Tomorrow in VR - Virtual Reality

2046. 400 years after the birth of the first Portuguese newspaper. How will the Media be? Our VR - Virtual Reality experience anticipates the future. Curator: Diogo Queiroz de Andrade

Audioguia: 

 

The future of the media is a blank page

Speculative, debatable and controversial. But what we all know is that the evolution of the media is deeply connected to the evolution of technology. And if we know where technology is heading, then we can imagine how far the media will go.

This is our vision of tomorrow. We welcome you.

If the thirst for information and knowledge has been constant throughout History, technological innovations were the ones which made the evolution of the media possible. The invention of the movable type made the creation of newspaper printing possible. The control of hertz waves made the creation of radio, first, and then of television, possible, the binary code made the creation of online media possible and optical fiber has changed the way we read, listen to and watch the news.

Each technology has created its own media format. And each media format has created its discipline: radio, television or print media. And each discipline adapted the way of presenting its content. On one side, the written word and the still picture, on the other side, the sound, on the other the moving picture.

And it has been this way up until the very moment when technology made it possible for us to see the world from a new perspective. From above. What we define today as… global.

While growing up, we were used to wait for the news. And we were used for the news to wait for us. The news at a scheduled time and place. Eight in the evening. Sitting on the sofa in front of the television. In the morning, on the radio while going to work. Or in the pages of today’s newspaper with yesterday’s news.

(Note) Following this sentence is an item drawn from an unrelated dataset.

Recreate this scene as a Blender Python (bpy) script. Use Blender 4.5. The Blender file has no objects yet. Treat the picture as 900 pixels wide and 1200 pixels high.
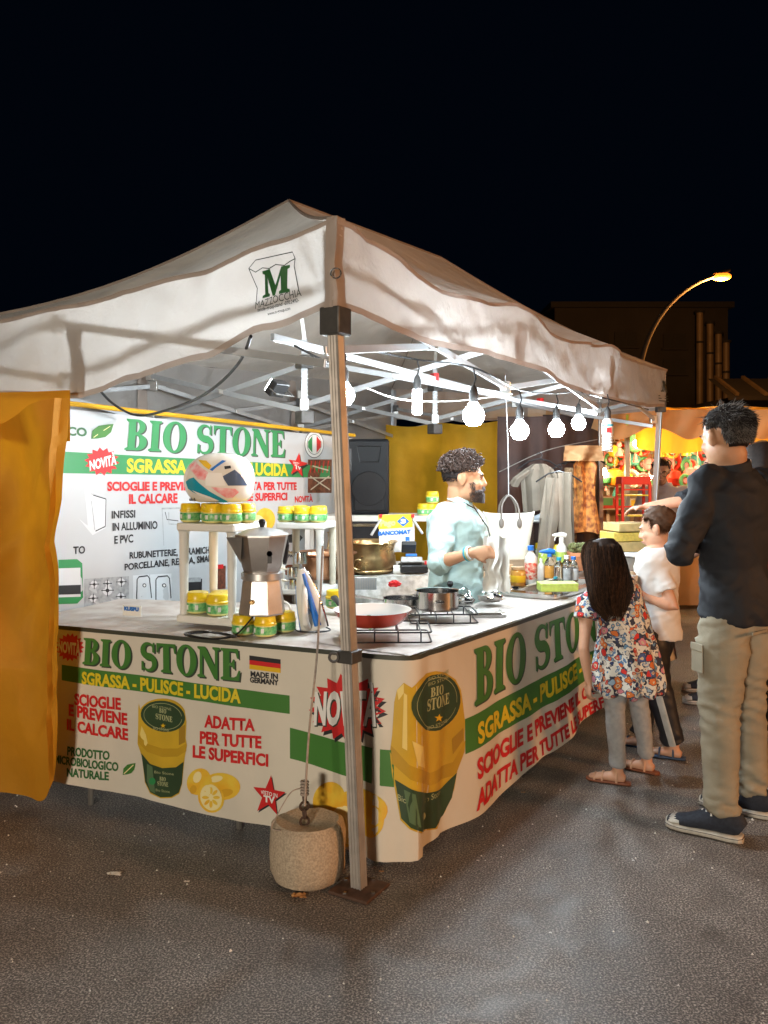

Technology gave us that. And technology is the one to take it away. Today, the news doesn’t have a scheduled time and place. It exists. 24 hours a day. Anywhere in the world. And at any time

We no longer go to the news. Today, we pass by the news. Yesterday we looked for information. Today we need to know how to choose information. What we want to know and how we want to know it. And when we don’t choose, an algorithm does it for us. We debate the what and the how, but the when and where are no longer relevant. When is always. And where is everywhere. In any format. Or in no format. The media is dematerializing.

The media are travelling the road of technology integrating, different formats, different disciplines, in something new. Tendentiously bionic. Where the body, more than a medium or an interaction tool with different hardware, is hardware itself. Receiver and transmitter. Consumer of content, producer of content and a media on itself.

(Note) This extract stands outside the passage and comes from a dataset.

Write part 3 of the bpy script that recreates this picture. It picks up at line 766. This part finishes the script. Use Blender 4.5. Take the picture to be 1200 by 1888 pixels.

And this changes everything. It has already. It changed the kind of words we use. And the amount of words we use. It changed the way we look at us and the way we look at the world.

It changed the way we communicate with those around us and the way we socialize. Communicating does not imply distance and socializing no longer implies proximity.

And time. It changed time. We don’t have time for everything. We want more. More information and in less time. The dematerialization of the media means that, 40 years from now, someone will be able to identify a moment in which television, radio, newspapers and online media have ended. When formats no longer make sense, when we are no longer tied to a certain one. When the man himself destroyed the form to keep the content.